● **Stored data**:
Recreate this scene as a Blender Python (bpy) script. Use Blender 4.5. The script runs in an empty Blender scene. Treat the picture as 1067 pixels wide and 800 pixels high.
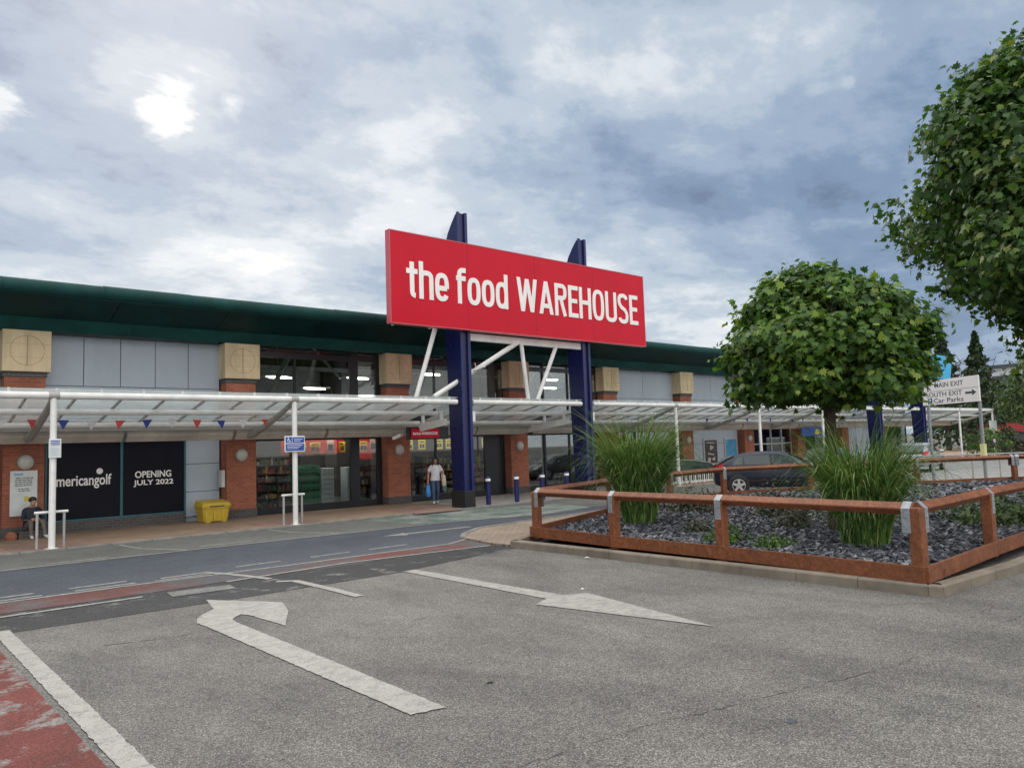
import bpy, bmesh, math, random
from mathutils import Vector, Matrix
import numpy as np

random.seed(7); RNG = np.random.default_rng(7)
SC = bpy.context.scene
COL = SC.collection
R = math.radians

# ------------------------------------------------------------------ camera
CAM = Vector((0.0, 0.0, 2.0))
TH, PI_, RO = R(48.5), R(4.65), 0.034
FWD = Vector((math.cos(TH)*math.cos(PI_), math.sin(TH)*math.cos(PI_), math.sin(PI_)))
RT = Vector((math.sin(TH), -math.cos(TH), 0.0))
UP = RT.cross(FWD)
RT, UP = RT*math.cos(RO) - UP*math.sin(RO), UP*math.cos(RO) + RT*math.sin(RO)
cd = bpy.data.cameras.new('camera'); cam = bpy.data.objects.new('camera', cd); COL.objects.link(cam)
cam.matrix_world = Matrix(((RT.x, UP.x, -FWD.x, CAM.x), (RT.y, UP.y, -FWD.y, CAM.y), (RT.z, UP.z, -FWD.z, CAM.z), (0, 0, 0, 1)))
cd.sensor_width = 36.0; cd.lens = 36.0*800/1067; cd.clip_start = 0.05; cd.clip_end = 3000
SC.camera = cam

def skydir(x, y):
    """world direction of a patch of sky (angles measured on the photograph)"""
    return (FWD + RT*((x-533.5)/800) - UP*((y-400)/800)).normalized()

# ------------------------------------------------------------------ sky, sun, exposure
SC.view_settings.view_transform = 'Standard'; SC.view_settings.look = 'None'
SC.view_settings.exposure = 0.4; SC.view_settings.gamma = 1.0
SC.view_settings.use_curve_mapping = False
SUN_EL, SUN_AZ = R(33), math.atan2(skydir(170, 120).y, skydir(170, 120).x)

W = bpy.data.worlds.new("World"); SC.world = W; W.use_nodes = True
def build_world():
    nt = W.node_tree; nt.nodes.clear(); N = nt.nodes.new; L = nt.links.new
    def math_(op, a, b=None, clamp=False):
        n = N('ShaderNodeMath'); n.operation = op; n.use_clamp = clamp
        for i, v in enumerate((a, b)):
            if v is None: continue
            if isinstance(v, (int, float)): n.inputs[i].default_value = v
            else: L(v, n.inputs[i])
        return n.outputs[0]
    out = N('ShaderNodeOutputWorld'); bg = N('ShaderNodeBackground'); L(bg.outputs[0], out.inputs[0])
    tc = N('ShaderNodeTexCoord'); nrm = N('ShaderNodeVectorMath'); nrm.operation = 'NORMALIZE'
    L(tc.outputs['Generated'], nrm.inputs[0]); D = nrm.outputs[0]
    sp = N('ShaderNodeSeparateXYZ'); L(D, sp.inputs[0])
    zc = math_('ADD', math_('MAXIMUM', sp.outputs[2], 0.0), 0.16)
    cb = N('ShaderNodeCombineXYZ')
    L(math_('DIVIDE', sp.outputs[0], zc), cb.inputs[0]); L(math_('DIVIDE', sp.outputs[1], zc), cb.inputs[1])
    mp = N('ShaderNodeMapping'); L(cb.outputs[0], mp.inputs[0])
    mp.inputs['Rotation'].default_value = (0, 0, R(-22)); mp.inputs['Scale'].default_value = (0.85, 1.1, 1); mp.inputs['Location'].default_value = (3.1, 7.4, 0)
    def noise(scale, det, rough, dist, w=0.0):
        n = N('ShaderNodeTexNoise'); n.noise_dimensions = '4D'; n.inputs['W'].default_value = w
        n.inputs['Scale'].default_value = scale; n.inputs['Detail'].default_value = det
        n.inputs['Roughness'].default_value = rough; n.inputs['Distortion'].default_value = dist
        L(mp.outputs[0], n.inputs['Vector']); return n.outputs[0]
    n1 = noise(0.95, 12, 0.60, 0.25, 1.3); n2 = noise(3.0, 11, 0.64, 0.15, 4.2)
    v = math_('ADD', math_('MULTIPLY', math_('SUBTRACT', n1, 0.5), 1.75), math_('MULTIPLY', math_('SUBTRACT', n2, 0.5), 0.95))
    n4_ = N('ShaderNodeTexNoise'); L(D, n4_.inputs['Vector']); n4_.inputs['Scale'].default_value = 5.0; n4_.inputs['Detail'].default_value = 12; n4_.inputs['Roughness'].default_value = .66; n4_.inputs['Distortion'].default_value = .35
    v = math_('ADD', v, math_('MULTIPLY', math_('SUBTRACT', n4_.outputs[0], 0.5), 0.5))
    v = math_('ADD', v, 0.54)
    # broad lighter and darker regions of the cloud deck (x, y in photo px, power = tightness, gain)
    lobes = [(180, 130, 120, .10), (30, 110, 300, .06), (320, 340, 60, .12), (90, 240, 60, -.10),
             (430, 190, 120, .10), (740, 330, 200, .34), (300, 45, 160, -.20), (620, 60, 60, -.06),
             (860, 230, 30, -.16), (830, 70, 200, .12), (1000, 90, 60, -.10), (700, 250, 150, -.08), (110, 15, 200, -.10),
             (520, 330, 100, .10), (420, 130, 300, .10), (620, 165, 90, .16), (200, 300, 60, .08), (1010, 120, 80, -.06)]
    for x, y, pw, gain in lobes:
        d = skydir(x, y); dp = N('ShaderNodeVectorMath'); dp.operation = 'DOT_PRODUCT'
        L(D, dp.inputs[0]); dp.inputs[1].default_value = d
        g_ = math_('POWER', math_('MAXIMUM', dp.outputs['Value'], 0.0), float(pw))
        v = math_('ADD', v, math_('MULTIPLY', g_, gain))
    # the thin places where the sun nearly shows, with ragged edges
    n3 = noise(5.5, 7, .62, .5, 8.1)
    for x, y, pw, gain in [(172, 122, 1700, .46), (242, 108, 6000, .22), (2, 100, 2600, .40), (118, 75, 3000, .12), (885, 87, 16000, .12)]:
        d = skydir(x, y); dp = N('ShaderNodeVectorMath'); dp.operation = 'DOT_PRODUCT'
        L(D, dp.inputs[0]); dp.inputs[1].default_value = d
        g_ = math_('POWER', math_('MAXIMUM', dp.outputs['Value'], 0.0), float(pw))
        e_ = math_('ADD', math_('MULTIPLY', g_, .85), math_('MULTIPLY', math_('SUBTRACT', n3, .5), 2.6))
        mr = N('ShaderNodeMapRange'); mr.interpolation_type = 'SMOOTHSTEP'; L(e_, mr.inputs[0]); mr.inputs[1].default_value = .26; mr.inputs[2].default_value = .80
        v = math_('ADD', v, math_('MULTIPLY', math_('MULTIPLY', mr.outputs[0], math_('POWER', g_, .35)), gain))
    # lift towards the horizon
    hz = math_('POWER', math_('SUBTRACT', 1.0, math_('MAXIMUM', sp.outputs[2], 0.0)), 9.0)
    v = math_('ADD', v, math_('MULTIPLY', hz, 0.10))
    rp = N('ShaderNodeValToRGB'); L(v, rp.inputs[0]); cr = rp.color_ramp; cr.interpolation = 'EASE'
    cr.elements[0].position = 0.05; cr.elements[0].color = (.105, .150, .235, 1)
    cr.elements[1].position = 1.05; cr.elements[1].color = (.92, .89, .78, 1)
    for p, c in ((.28, (.172, .240, .350)), (.46, (.262, .338, .445)), (.62, (.380, .445, .520)), (.82, (.58, .615, .65))):
        e = cr.elements.new(p); e.color = (*c, 1)
    sky = N('ShaderNodeTexSky'); sky.sky_type = 'NISHITA'; sky.sun_disc = False
    sky.sun_elevation = SUN_EL; sky.sun_rotation = math.pi/2 - SUN_AZ; sky.dust_density = 2.0
    sc_ = N('ShaderNodeMix'); sc_.data_type = 'RGBA'; sc_.blend_type = 'MULTIPLY'; sc_.inputs[0].default_value = 1
    L(sky.outputs[0], sc_.inputs[6]); sc_.inputs[7].default_value = (.09, .09, .09, 1)
    mx = N('ShaderNodeMix'); mx.data_type = 'RGBA'; mx.inputs[0].default_value = 0.92
    L(sc_.outputs[2], mx.inputs[6]); L(rp.outputs[0], mx.inputs[7])
    # an overcast deck is brightest overhead
    zz = N('ShaderNodeMapRange'); zz.interpolation_type = 'SMOOTHSTEP'; L(sp.outputs[2], zz.inputs[0])
    zz.inputs[1].default_value = .60; zz.inputs[2].default_value = .95; zz.inputs[3].default_value = 1.0; zz.inputs[4].default_value = 3.4
    zm = N('ShaderNodeMapRange'); L(zz.outputs[0], zm.inputs[0]); zm.inputs[1].default_value = 1.0; zm.inputs[2].default_value = 1.6
    mz = N('ShaderNodeMix'); mz.data_type = 'RGBA'; L(zm.outputs[0], mz.inputs[0]); L(mx.outputs[2], mz.inputs[6]); mz.inputs[7].default_value = (.445, .44, .43, 1)
    # the open, brighter half of the sky lies behind the photographer, opposite the shop fronts
    db = N('ShaderNodeVectorMath'); db.operation = 'DOT_PRODUCT'; L(D, db.inputs[0]); db.inputs[1].default_value = Vector((-.35, -.9, .25)).normalized()
    bk = N('ShaderNodeMapRange'); bk.interpolation_type = 'SMOOTHSTEP'; L(db.outputs['Value'], bk.inputs[0]); bk.inputs[1].default_value = .0; bk.inputs[2].default_value = .85; bk.inputs[3].default_value = 0; bk.inputs[4].default_value = 1.5
    mz2 = N('ShaderNodeMix'); mz2.data_type = 'RGBA'; bkc = math_('MINIMUM', bk.outputs[0], 1.0); L(bkc, mz2.inputs[0]); L(mz.outputs[2], mz2.inputs[6]); mz2.inputs[7].default_value = (.50, .495, .48, 1)
    L(mz2.outputs[2], bg.inputs[0]); L(math_('ADD', zz.outputs[0], bk.outputs[0]), bg.inputs[1])
build_world()
sl = bpy.data.lights.new('sun', 'SUN'); sl.energy = 1.3; sl.angle = R(24); sl.color = (1, .95, .87)
so = bpy.data.objects.new('sun', sl); COL.objects.link(so)
so.rotation_euler = Vector((-math.cos(SUN_AZ)*math.cos(SUN_EL), -math.sin(SUN_AZ)*math.cos(SUN_EL), -math.sin(SUN_EL))).to_track_quat('-Z', 'Y').to_euler()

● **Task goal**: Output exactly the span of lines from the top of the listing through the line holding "import numpy as np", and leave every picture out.

● **Correct answer**:
Recreate this scene as a Blender Python (bpy) script. Use Blender 4.5. The script runs in an empty Blender scene. Treat the picture as 1067 pixels wide and 800 pixels high.
import bpy, bmesh, math, random
from mathutils import Vector, Matrix
import numpy as np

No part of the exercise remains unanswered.